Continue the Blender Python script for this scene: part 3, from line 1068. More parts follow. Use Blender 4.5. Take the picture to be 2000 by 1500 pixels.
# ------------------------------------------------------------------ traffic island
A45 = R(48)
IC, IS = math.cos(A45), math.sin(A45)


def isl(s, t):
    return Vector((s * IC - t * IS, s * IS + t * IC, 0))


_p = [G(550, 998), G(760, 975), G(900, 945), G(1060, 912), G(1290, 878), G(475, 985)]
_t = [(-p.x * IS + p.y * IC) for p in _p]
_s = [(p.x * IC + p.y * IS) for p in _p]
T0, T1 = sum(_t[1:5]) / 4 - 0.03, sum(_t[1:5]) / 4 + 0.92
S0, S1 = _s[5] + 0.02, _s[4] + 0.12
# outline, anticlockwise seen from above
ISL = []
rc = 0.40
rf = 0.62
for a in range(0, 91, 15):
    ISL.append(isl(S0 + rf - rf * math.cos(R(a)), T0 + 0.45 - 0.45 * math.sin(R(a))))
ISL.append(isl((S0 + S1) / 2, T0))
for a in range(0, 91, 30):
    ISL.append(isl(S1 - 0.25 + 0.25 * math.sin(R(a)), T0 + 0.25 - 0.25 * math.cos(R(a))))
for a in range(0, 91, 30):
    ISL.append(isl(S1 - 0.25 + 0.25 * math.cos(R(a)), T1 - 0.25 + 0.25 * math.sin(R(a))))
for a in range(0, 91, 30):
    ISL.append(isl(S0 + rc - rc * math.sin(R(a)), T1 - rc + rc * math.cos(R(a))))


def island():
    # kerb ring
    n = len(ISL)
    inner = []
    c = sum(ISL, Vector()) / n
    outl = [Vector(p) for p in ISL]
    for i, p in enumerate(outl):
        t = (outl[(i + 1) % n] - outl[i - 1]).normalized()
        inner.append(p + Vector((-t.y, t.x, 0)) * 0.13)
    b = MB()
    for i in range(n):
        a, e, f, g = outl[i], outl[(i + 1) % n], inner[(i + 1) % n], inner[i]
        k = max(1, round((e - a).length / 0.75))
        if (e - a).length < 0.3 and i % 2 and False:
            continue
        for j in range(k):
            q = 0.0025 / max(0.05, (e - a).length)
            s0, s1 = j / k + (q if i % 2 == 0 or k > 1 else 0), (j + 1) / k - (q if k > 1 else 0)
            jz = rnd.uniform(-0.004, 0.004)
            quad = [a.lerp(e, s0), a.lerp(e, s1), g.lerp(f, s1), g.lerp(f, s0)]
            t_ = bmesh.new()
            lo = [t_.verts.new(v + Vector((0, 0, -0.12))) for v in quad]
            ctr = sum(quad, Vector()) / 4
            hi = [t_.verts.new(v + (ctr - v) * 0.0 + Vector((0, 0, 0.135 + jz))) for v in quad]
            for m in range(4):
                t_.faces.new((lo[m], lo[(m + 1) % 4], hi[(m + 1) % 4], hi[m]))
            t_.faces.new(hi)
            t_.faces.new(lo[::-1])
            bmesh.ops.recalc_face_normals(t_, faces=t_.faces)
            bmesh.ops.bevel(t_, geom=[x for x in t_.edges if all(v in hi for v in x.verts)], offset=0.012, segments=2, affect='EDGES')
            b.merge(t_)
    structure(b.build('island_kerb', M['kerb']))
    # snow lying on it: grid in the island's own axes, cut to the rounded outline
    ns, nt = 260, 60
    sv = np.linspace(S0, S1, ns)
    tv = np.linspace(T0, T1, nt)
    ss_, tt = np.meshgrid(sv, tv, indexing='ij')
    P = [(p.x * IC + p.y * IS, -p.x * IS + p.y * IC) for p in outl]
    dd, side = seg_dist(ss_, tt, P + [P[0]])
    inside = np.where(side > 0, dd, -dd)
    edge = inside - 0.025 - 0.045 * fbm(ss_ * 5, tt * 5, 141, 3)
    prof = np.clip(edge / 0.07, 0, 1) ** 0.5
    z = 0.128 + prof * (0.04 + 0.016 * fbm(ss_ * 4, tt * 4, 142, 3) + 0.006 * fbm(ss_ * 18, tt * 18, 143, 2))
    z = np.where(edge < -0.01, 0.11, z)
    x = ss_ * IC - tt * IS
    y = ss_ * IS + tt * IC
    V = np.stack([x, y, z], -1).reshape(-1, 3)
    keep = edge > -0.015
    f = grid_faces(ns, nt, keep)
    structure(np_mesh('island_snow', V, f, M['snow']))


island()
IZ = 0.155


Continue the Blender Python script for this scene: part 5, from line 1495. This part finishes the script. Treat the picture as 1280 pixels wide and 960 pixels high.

* SET PROBLEM
Please restate the whole listing word for word.

* ANSWER
Continue the Blender Python script for this scene: part 3, from line 1068. More parts follow. Use Blender 4.5. Take the picture to be 2000 by 1500 pixels.
# ------------------------------------------------------------------ traffic island
A45 = R(48)
IC, IS = math.cos(A45), math.sin(A45)


def isl(s, t):
    return Vector((s * IC - t * IS, s * IS + t * IC, 0))


_p = [G(550, 998), G(760, 975), G(900, 945), G(1060, 912), G(1290, 878), G(475, 985)]
_t = [(-p.x * IS + p.y * IC) for p in _p]
_s = [(p.x * IC + p.y * IS) for p in _p]
T0, T1 = sum(_t[1:5]) / 4 - 0.03, sum(_t[1:5]) / 4 + 0.92
S0, S1 = _s[5] + 0.02, _s[4] + 0.12
# outline, anticlockwise seen from above
ISL = []
rc = 0.40
rf = 0.62
for a in range(0, 91, 15):
    ISL.append(isl(S0 + rf - rf * math.cos(R(a)), T0 + 0.45 - 0.45 * math.sin(R(a))))
ISL.append(isl((S0 + S1) / 2, T0))
for a in range(0, 91, 30):
    ISL.append(isl(S1 - 0.25 + 0.25 * math.sin(R(a)), T0 + 0.25 - 0.25 * math.cos(R(a))))
for a in range(0, 91, 30):
    ISL.append(isl(S1 - 0.25 + 0.25 * math.cos(R(a)), T1 - 0.25 + 0.25 * math.sin(R(a))))
for a in range(0, 91, 30):
    ISL.append(isl(S0 + rc - rc * math.sin(R(a)), T1 - rc + rc * math.cos(R(a))))


def island():
    # kerb ring
    n = len(ISL)
    inner = []
    c = sum(ISL, Vector()) / n
    outl = [Vector(p) for p in ISL]
    for i, p in enumerate(outl):
        t = (outl[(i + 1) % n] - outl[i - 1]).normalized()
        inner.append(p + Vector((-t.y, t.x, 0)) * 0.13)
    b = MB()
    for i in range(n):
        a, e, f, g = outl[i], outl[(i + 1) % n], inner[(i + 1) % n], inner[i]
        k = max(1, round((e - a).length / 0.75))
        if (e - a).length < 0.3 and i % 2 and False:
            continue
        for j in range(k):
            q = 0.0025 / max(0.05, (e - a).length)
            s0, s1 = j / k + (q if i % 2 == 0 or k > 1 else 0), (j + 1) / k - (q if k > 1 else 0)
            jz = rnd.uniform(-0.004, 0.004)
            quad = [a.lerp(e, s0), a.lerp(e, s1), g.lerp(f, s1), g.lerp(f, s0)]
            t_ = bmesh.new()
            lo = [t_.verts.new(v + Vector((0, 0, -0.12))) for v in quad]
            ctr = sum(quad, Vector()) / 4
            hi = [t_.verts.new(v + (ctr - v) * 0.0 + Vector((0, 0, 0.135 + jz))) for v in quad]
            for m in range(4):
                t_.faces.new((lo[m], lo[(m + 1) % 4], hi[(m + 1) % 4], hi[m]))
            t_.faces.new(hi)
            t_.faces.new(lo[::-1])
            bmesh.ops.recalc_face_normals(t_, faces=t_.faces)
            bmesh.ops.bevel(t_, geom=[x for x in t_.edges if all(v in hi for v in x.verts)], offset=0.012, segments=2, affect='EDGES')
            b.merge(t_)
    structure(b.build('island_kerb', M['kerb']))
    # snow lying on it: grid in the island's own axes, cut to the rounded outline
    ns, nt = 260, 60
    sv = np.linspace(S0, S1, ns)
    tv = np.linspace(T0, T1, nt)
    ss_, tt = np.meshgrid(sv, tv, indexing='ij')
    P = [(p.x * IC + p.y * IS, -p.x * IS + p.y * IC) for p in outl]
    dd, side = seg_dist(ss_, tt, P + [P[0]])
    inside = np.where(side > 0, dd, -dd)
    edge = inside - 0.025 - 0.045 * fbm(ss_ * 5, tt * 5, 141, 3)
    prof = np.clip(edge / 0.07, 0, 1) ** 0.5
    z = 0.128 + prof * (0.04 + 0.016 * fbm(ss_ * 4, tt * 4, 142, 3) + 0.006 * fbm(ss_ * 18, tt * 18, 143, 2))
    z = np.where(edge < -0.01, 0.11, z)
    x = ss_ * IC - tt * IS
    y = ss_ * IS + tt * IC
    V = np.stack([x, y, z], -1).reshape(-1, 3)
    keep = edge > -0.015
    f = grid_faces(ns, nt, keep)
    structure(np_mesh('island_snow', V, f, M['snow']))


island()
IZ = 0.155


Continue the Blender Python script for this scene: part 5, from line 1495. This part finishes the script. Treat the picture as 1280 pixels wide and 960 pixels high.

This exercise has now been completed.